Las Vegas currently has the Blues at 8-1 odds to win the Stanley Cup, while the Wild is at 9-1.
Still, Nanne said the Blues should be just as wary of the Wild, which was the hottest team in hockey after the All-Star break, as the Wild is of the Blues.
"There's not too many teams that have had a run like the Wild has had," he said. "They've had a sensational run. They really came back to earn a playoff spot like they should have had. If you look back at the first part of the season, when they started out the first 10 games, they were terrific. They could have been 10-0. They lost a couple of games outshooting L.A. and Anaheim so bad they should have won those games. They had a 3-0 lead on the Rangers and they came back and beat the Wild. That's when the goaltending problems really started."
Nanne says it's easy to trace that bad stretch of play, and the subsequent trade for Devan Dubnyk in mid-January, as the big reason for the turnaround.

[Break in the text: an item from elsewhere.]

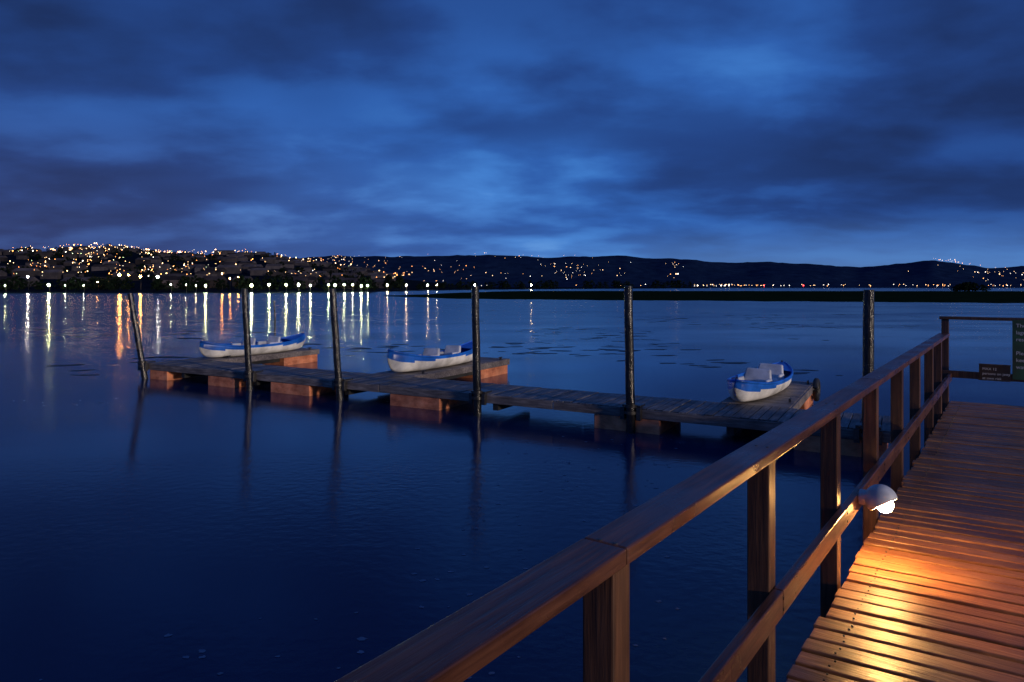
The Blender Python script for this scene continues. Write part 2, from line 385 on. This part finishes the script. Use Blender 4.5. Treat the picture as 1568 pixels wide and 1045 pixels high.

"They had a severe goaltending problem," Nanne said. "It wasn't that the team wasn't playing well, they were just giving up bad goals game in and game out and that just led to a disastrous record. [Wild GM] Chuck Fletcher finally made that deal for Dubnyk, he made a sensational deal, the best deal anybody has made in hockey this year and the most important deal by far. That's what got the Wild back in the playoffs."